| Problem description |
Extract the lines from the start through the line that holds "scene.camera = cam", both included, omitting all images.

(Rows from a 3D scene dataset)
□ □ □ □

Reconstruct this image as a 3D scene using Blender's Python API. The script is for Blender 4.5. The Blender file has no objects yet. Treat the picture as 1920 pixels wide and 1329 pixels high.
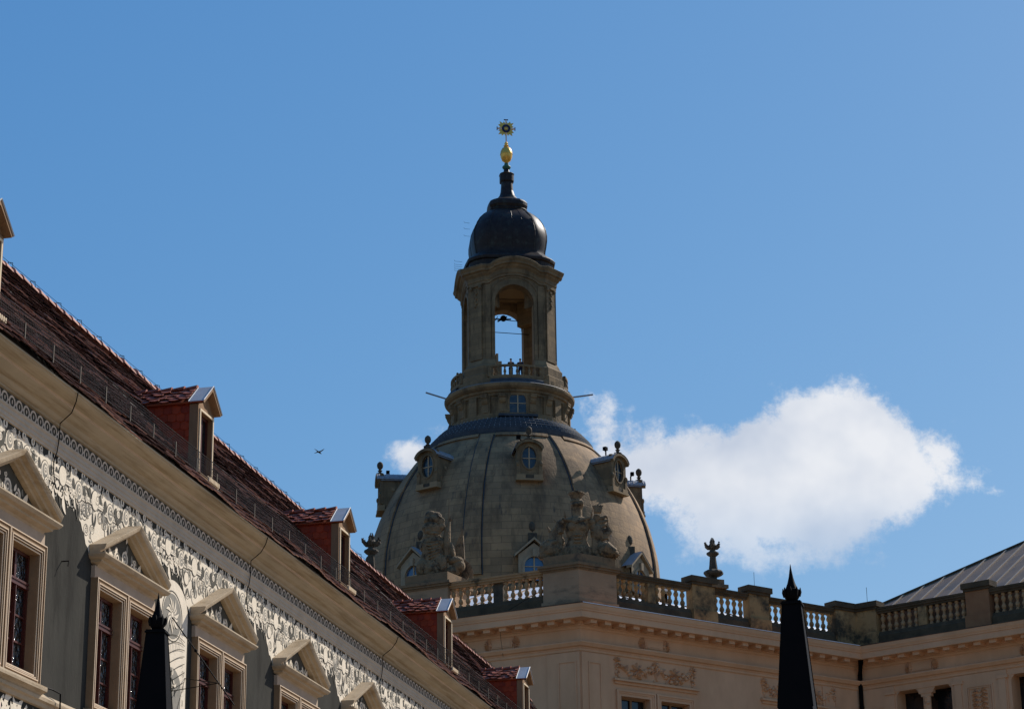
import bpy, bmesh, math, random
from math import sin, cos, tan, pi, radians, atan2, sqrt, hypot
from mathutils import Vector, Matrix
R_ = random.Random(7)
C = bpy.context.scene.collection
scene = bpy.context.scene

# ------------------------------------------------------------------ camera
PITCH, ROLL = radians(19.094), radians(.752)
cam_d = bpy.data.cameras.new('camera'); cam = bpy.data.objects.new('camera', cam_d); C.objects.link(cam)
cam_d.sensor_width = 36; cam_d.lens = 36*4428.7/1920; cam_d.clip_start = .1; cam_d.clip_end = 8000
F = Vector((0, cos(PITCH), sin(PITCH))); Rg = Vector((1, 0, 0)); U = Vector((0, -sin(PITCH), cos(PITCH)))
R2 = Rg*cos(ROLL) - U*sin(ROLL); U2 = U*cos(ROLL) + Rg*sin(ROLL)
m = Matrix((R2, U2, -F)).transposed().to_4x4(); m.translation = (0, 0, 1.6); cam.matrix_world = m
scene.camera = cam

# ------------------------------------------------------------------ light
SUN_AZ, SUN_EL = radians(48), radians(41)      # azimuth clockwise from +Y
S = Vector((sin(SUN_AZ)*cos(SUN_EL), cos(SUN_AZ)*cos(SUN_EL), sin(SUN_EL)))
sd = bpy.data.lights.new('sun', 'SUN'); sd.energy = 5.0; sd.angle = radians(.53); sd.color = (1, .94, .86)
so = bpy.data.objects.new('sun', sd); C.objects.link(so); so.rotation_euler = S.to_track_quat('Z', 'Y').to_euler()
so.location = (20, 20, 80)

world = bpy.data.worlds.new('World'); scene.world = world; world.use_nodes = True
nt = world.node_tree; N = nt.nodes; LK = nt.links
N.clear()
def wn(t, **k):
    n = N.new(t)
    for a, b in k.items(): setattr(n, a, b)
    return n
def mth(op, a, b=None, c=None, clamp=False):
    n = wn('ShaderNodeMath', operation=op, use_clamp=clamp)
    for i, v in enumerate((a, b, c)):
        if v is None: continue
        if isinstance(v, (int, float)): n.inputs[i].default_value = v
        else: LK.new(v, n.inputs[i])
    return n.outputs[0]
sky = wn('ShaderNodeTexSky', sky_type='NISHITA', sun_disc=False)
sky.sun_elevation = SUN_EL; sky.sun_rotation = SUN_AZ; sky.altitude = 100; sky.air_density = 1.0; sky.dust_density = .6; sky.ozone_density = 2.5
tc = wn('ShaderNodeTexCoord'); sx = wn('ShaderNodeSeparateXYZ'); LK.new(tc.outputs['Generated'], sx.inputs[0])
ysafe = mth('MAXIMUM', sx.outputs[1], .02)
cu = mth('DIVIDE', sx.outputs[0], ysafe); cv = mth('DIVIDE', sx.outputs[2], ysafe)
cmb = wn('ShaderNodeCombineXYZ'); LK.new(cu, cmb.inputs[0]); LK.new(cv, cmb.inputs[1])
# warp for billowed edges
def noise(scale, detail, rough, vec=None):
    n = wn('ShaderNodeTexNoise'); n.inputs['Scale'].default_value = scale; n.inputs['Detail'].default_value = detail
    n.inputs['Roughness'].default_value = rough; LK.new(vec or cmb.outputs[0], n.inputs['Vector']); return n
nz1 = noise(55, 12, .70); nz2 = noise(14, 5, .55); nz3 = noise(110, 4, .6)
# (azimuth tangent, elevation tangent, half width, half height, weight)
CLOUD = [ (0.1490,0.3196,0.0123,0.0115,1.30), (0.1263,0.3155,0.0109,0.0115,1.45), (0.1635,0.3063,0.0113,0.0111,1.00), (0.1067,0.3029,0.0113,0.0099,1.20), (0.1406,0.2980,0.0306,0.0173,1.40), (0.1707,0.2890,0.0164,0.0135,1.10), (0.1905,0.2968,0.0071,0.0074,0.90), (0.0909,0.2913,0.0176,0.0110,1.10), (0.1210,0.2812,0.0328,0.0171,1.40), (0.1584,0.2807,0.0211,0.0134,1.20), (0.1984,0.2838,0.0105,0.0068,0.80), (0.2110,0.2795,0.0065,0.0024,0.45), (0.0768,0.2891,0.0106,0.0098,0.80), (0.0948,0.2718,0.0187,0.0109,0.90), (0.1246,0.2618,0.0256,0.0120,0.85), (0.1481,0.2651,0.0186,0.0096,0.80), (0.1170,0.2488,0.0208,0.0072,0.60), (0.0848,0.2552,0.0139,0.0096,0.60), (0.1519,0.2507,0.0139,0.0060,0.45), (0.0834,0.3081,0.0085,0.0089,0.62), (0.0677,0.2990,0.0155,0.0118,0.72), (0.0410,0.3142,0.0137,0.0114,0.62), (0.0394,0.2969,0.0155,0.0135,0.80), (0.0635,0.2795,0.0154,0.0151,0.80), (0.0377,0.3237,0.0142,0.0055,0.55), (0.0520,0.2858,0.0141,0.0142,0.80), (0.1884,0.2585,0.0056,0.0168,0.50), (0.0757,0.2601,0.0116,0.0084,0.40), (-0.0465,0.3018,0.0080,0.0059,0.90), (-0.0406,0.2968,0.0085,0.0069,0.95), (-0.0312,0.2979,0.0141,0.0148,0.60)]
field = None
for (a, b, w, h, k) in CLOUD:
    dx = mth('DIVIDE', mth('SUBTRACT', cu, a), w*1.38); dy = mth('DIVIDE', mth('SUBTRACT', cv, b), h*1.38)
    d2 = mth('ADD', mth('MULTIPLY', dx, dx), mth('MULTIPLY', dy, dy))
    g = mth('MULTIPLY', mth('EXPONENT', mth('MULTIPLY', d2, -1.6)), k)
    field = g if field is None else mth('ADD', field, g)
field = mth('MINIMUM', field, 2.3)
nsum = mth('ADD', mth('MULTIPLY', mth('SUBTRACT', nz1.outputs[0], .5), 3.2), mth('MULTIPLY', mth('SUBTRACT', nz2.outputs[0], .5), 1.3))
dens = mth('ADD', field, nsum)
mr = wn('ShaderNodeMapRange', interpolation_type='SMOOTHSTEP'); mr.inputs[1].default_value = .42; mr.inputs[2].default_value = 1.45
LK.new(dens, mr.inputs[0])
gate = mth('MULTIPLY', mth('SUBTRACT', field, .04), 3.5, clamp=True)
fade = wn('ShaderNodeMapRange', interpolation_type='SMOOTHSTEP'); fade.inputs[1].default_value = .238; fade.inputs[2].default_value = .290; fade.inputs[3].default_value = .50; LK.new(cv, fade.inputs[0])
alpha = mth('MULTIPLY', mth('MULTIPLY', mth('MULTIPLY', mr.outputs[0], gate), .93), fade.outputs[0])
shade = wn('ShaderNodeMapRange'); shade.inputs[1].default_value = .30; shade.inputs[2].default_value = .62
nz4 = noise(16, 4, .5); LK.new(nz4.outputs[0], shade.inputs[0])
ccol = wn('ShaderNodeMix', data_type='RGBA'); ccol.inputs[6].default_value = (5.0, 5.7, 7.0, 1); ccol.inputs[7].default_value = (8.7, 8.8, 9.1, 1)
LK.new(shade.outputs[0], ccol.inputs[0])
tint = wn('ShaderNodeMix', data_type='RGBA', blend_type='MULTIPLY'); tint.inputs[0].default_value = 1; tint.inputs[7].default_value = (1, 1, 1, 1)
ssp = wn('ShaderNodeSeparateColor'); LK.new(sky.outputs[0], ssp.inputs[0]); scb = wn('ShaderNodeCombineColor')
for i_, (p_, k_) in enumerate(((1.27, .516), (.81, 1.22), (.5, 2.66))): LK.new(mth('MULTIPLY', mth('POWER', ssp.outputs[i_], p_), k_), scb.inputs[i_])
LK.new(scb.outputs[0], tint.inputs[6])
mixc = wn('ShaderNodeMix', data_type='RGBA'); LK.new(alpha, mixc.inputs[0]); LK.new(tint.outputs[2], mixc.inputs[6]); LK.new(ccol.outputs[2], mixc.inputs[7])
bg = wn('ShaderNodeBackground'); bg.inputs[1].default_value = .10; LK.new(mixc.outputs[2], bg.inputs[0])
wo = wn('ShaderNodeOutputWorld'); LK.new(bg.outputs[0], wo.inputs[0])
SKY_TINT = tint; SKY_BG = bg
scene.view_settings.view_transform = 'Standard'; scene.view_settings.look = 'None'; scene.view_settings.gamma = 1; scene.view_settings.exposure = 0.0

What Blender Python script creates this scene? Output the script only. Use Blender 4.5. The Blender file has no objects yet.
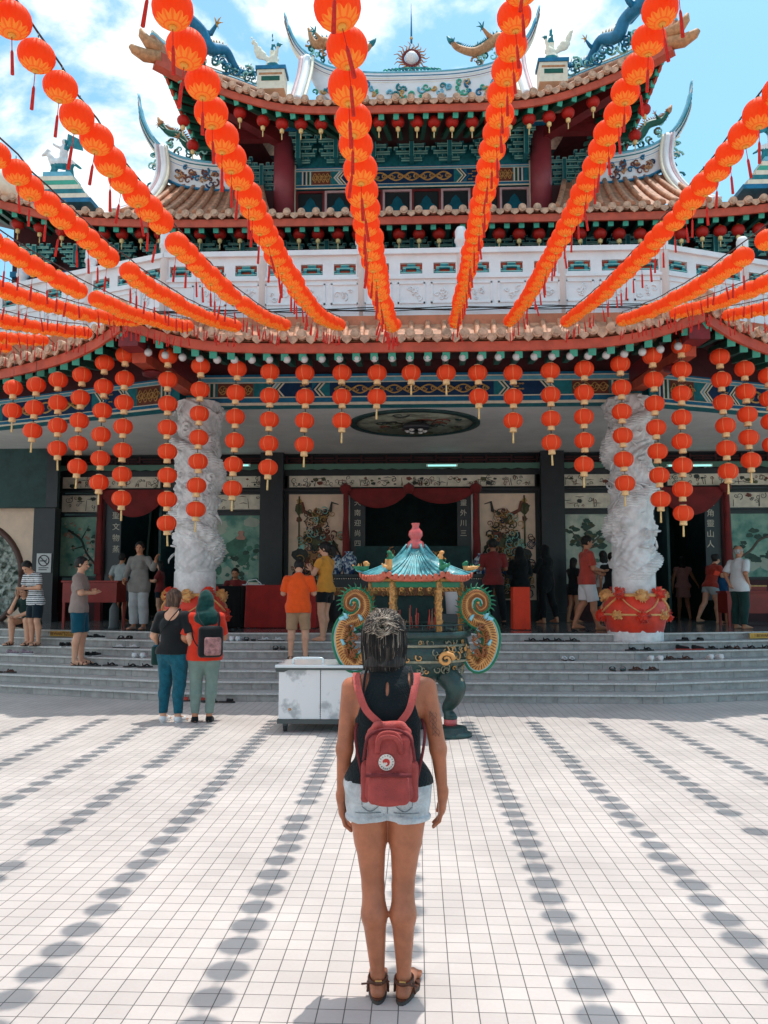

□ □ □ □

| Result of this exercise |
Reconstruct this image as a 3D scene using Blender's Python API. The script is for Blender 4.5. The Blender file has no objects yet. Treat the picture as 1920 pixels wide and 1329 pixels high.
import bpy, bmesh, math, random
from math import sin, cos, tan, pi, radians, atan2, sqrt, hypot
from mathutils import Vector, Matrix
R_ = random.Random(7)
C = bpy.context.scene.collection
scene = bpy.context.scene

# ------------------------------------------------------------------ camera
PITCH, ROLL = radians(19.094), radians(.752)
cam_d = bpy.data.cameras.new('camera'); cam = bpy.data.objects.new('camera', cam_d); C.objects.link(cam)
cam_d.sensor_width = 36; cam_d.lens = 36*4428.7/1920; cam_d.clip_start = .1; cam_d.clip_end = 8000
F = Vector((0, cos(PITCH), sin(PITCH))); Rg = Vector((1, 0, 0)); U = Vector((0, -sin(PITCH), cos(PITCH)))
R2 = Rg*cos(ROLL) - U*sin(ROLL); U2 = U*cos(ROLL) + Rg*sin(ROLL)
m = Matrix((R2, U2, -F)).transposed().to_4x4(); m.translation = (0, 0, 1.6); cam.matrix_world = m
scene.camera = cam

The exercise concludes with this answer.